The evolution of the child’s legal status in Cambodia : international framing of a traditional status
Author: Timmerman, Agathe
Under the direction of: Patrick Meunier
University of Lille
Texte français
Keywords: Law, Cambodia, Evolution, Legal status, Child, Cambodia, Normative system, Tradition, Children - Legal status - Cambodia, Children - Legal status (international law), Children - Rights, Law and globalization, Children - Protection - Assistance.
Abstract
Thirty years after the signing of the Paris Agreements, and since the ratification of the International Convention on the Rights of the Child by the Kingdom of Cambodia in 1992, the adoption of legal norms marked by foreign influences continues to grow. These norms convey the Western vision of the law regarding the legal status of the child. They are grafted on from other norms, mainly Hindu and Buddhist, pre-existing, of oral tradition and deeply rooted in the country. These two normative systems coexist, and confront each other around their opposing visions of the legal status of the child. Cambodia’s traditional normative system, composed of religious and social norms, regulates social, family and good conduct of the child. This system apprehends the child as an object of law. It favours duties and hierarchy over rights and leaves little space for autonomy and emancipation. This conception of the child as an object of law persists and remains predominant in Cambodia. In family matters, transfers of foreign laws, particularly Japanese and French. law, have regulated the objective situation of the child in its legal status by granting it legal personality, regulate legal incapacity, and protection against family dysfunctions and failures.
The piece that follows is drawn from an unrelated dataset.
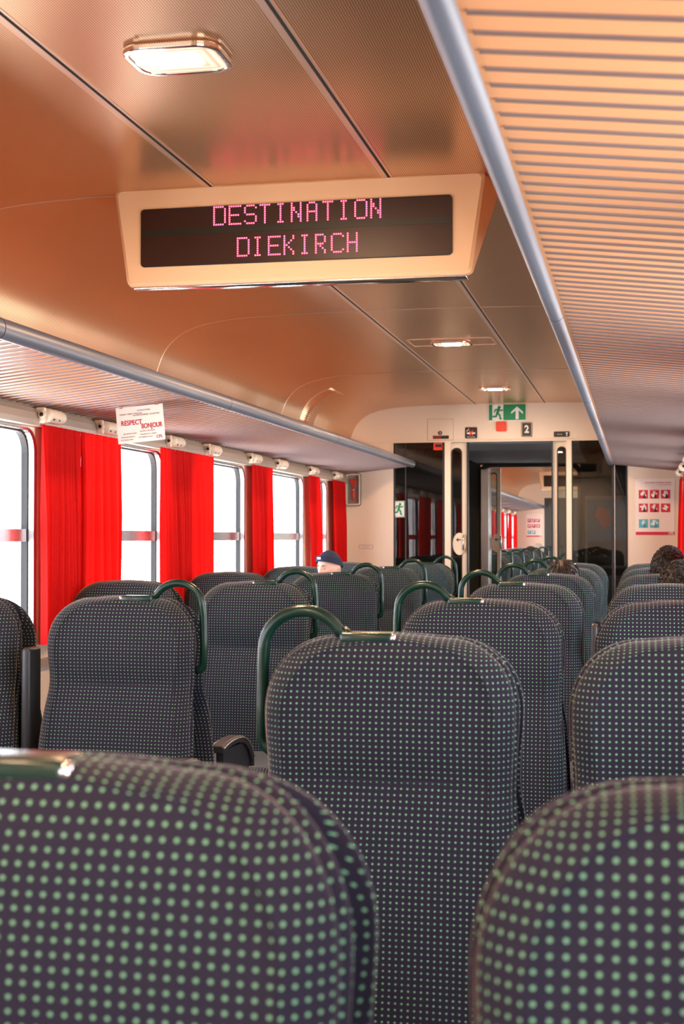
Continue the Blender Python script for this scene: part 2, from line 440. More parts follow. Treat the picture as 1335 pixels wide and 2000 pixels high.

Admittedly, under the influence of the integration of international standards, it tends to fade and take on their shapes. Indeed, like Cambodian law in general, children’s rights have not escaped its internationalization. These international standards integrated into domestic law understand the child as a subject of law. He was then assigned economic, social, cultural, civil and political rights. However, the effective recognition of the child subject of law in Cambodia is a failure because the situation of Cambodian children remains weakened by persistent violations of their rights and their difficult implementation.